Branzi’s Agronica project (1993–94) illustrated the relentlessly horizontal spread of capital across thin tissues of territory, and the resultant ‘weak urbanization’ that the neo-liberal economic paradigm affords. Agronica embodies the potential parallelism between agricultural and energy production, new modalities of post-fordist industrial economy, and the cultures of consumption that they construct (Branzi et al. 1995). Six years later in 1999, Branzi (with the Milanese post-graduate research institute Domus Academy) executed a project for the Strijp Philips district of Eindhoven. This project for the planning of the Strijp Philips portion of Eindhoven returned to the recurring themes in Branzi’s oeuvre with typical wit and pith, illustrating a “territory for the new economy” in which agricultural production was a prime factor in deriving urban form (Branzi 2000).

Branzi’s ‘weak work’ maintains its critical and projective relevance for a new generation of urbanists interested in the economic and agricultural drivers of urban form. His longstanding call for the development of weak urban forms and non-figural fields has already influenced the thinking of those who articulated landscape urbanism over a decade ago and promises to reanimate emergent discussions of ecological urbanism (Branzi 2009a, b). Equally, Branzi’s projective and polemic urban propositions promise to shed light on the proposition of agrarian urbanism (Fig. 2).

Fig. 2
figure 2

Andrea Branzi, Lapo Lani, and Ernesto Bartolini, Masterplan Strijp Philips, Eindhoven, model, 1999–2000

More recently Pier Vittorio Aureli and Martino Tattara/Dogma’s project “Stop-City” directly references Branzi’s use of non-figurative urban projection as a form of social and political critique (Aureli and Tattara 2008).
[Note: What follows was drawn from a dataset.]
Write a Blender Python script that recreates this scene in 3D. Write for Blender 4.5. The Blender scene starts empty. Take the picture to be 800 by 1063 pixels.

Aureli’s interest in autonomy in architecture brings him to the potential of the non-figurative, and a tradition of critical thought. Like Baird, Aureli has remained committed to a position of criticality through architecture as a political project, and has remained sceptical of the claim of landscape as a medium of urbanism. In spite of this position, and his concern that landscape is too often deployed as a medium of green-washing, Aureli too draws upon a European tradition of the project of the city as a political project. Equally he continues a longstanding interest in typology as a means of formal and morphological analysis in urban form (Fig. 3).

Fig. 3
figure 3

Pier Vittorio Aureli and Martino Tattara/Dogma, Stop City, aerial photomontage, 2007–08

In this regard, the fact that Aureli was a student of Bernardo Secchi and Paola Paola Viganò is equally significant here. As Secchi and Viganò have articulated the concept of the città diffusa (Indovina 1990), they have reconciled a tradition of critical theory and architectural autonomy with the increasingly evident empirical facts of diffuse urban form. Secchi has referred to the ‘città diffusa’ as the most important urban morphology for the twenty-first century. In this regard, Secchi and Viganò have articulated a theoretical framework, political position, and methodological approach using landscape as a medium of urbanism for the contemporary city (Viganò 1999, 2001).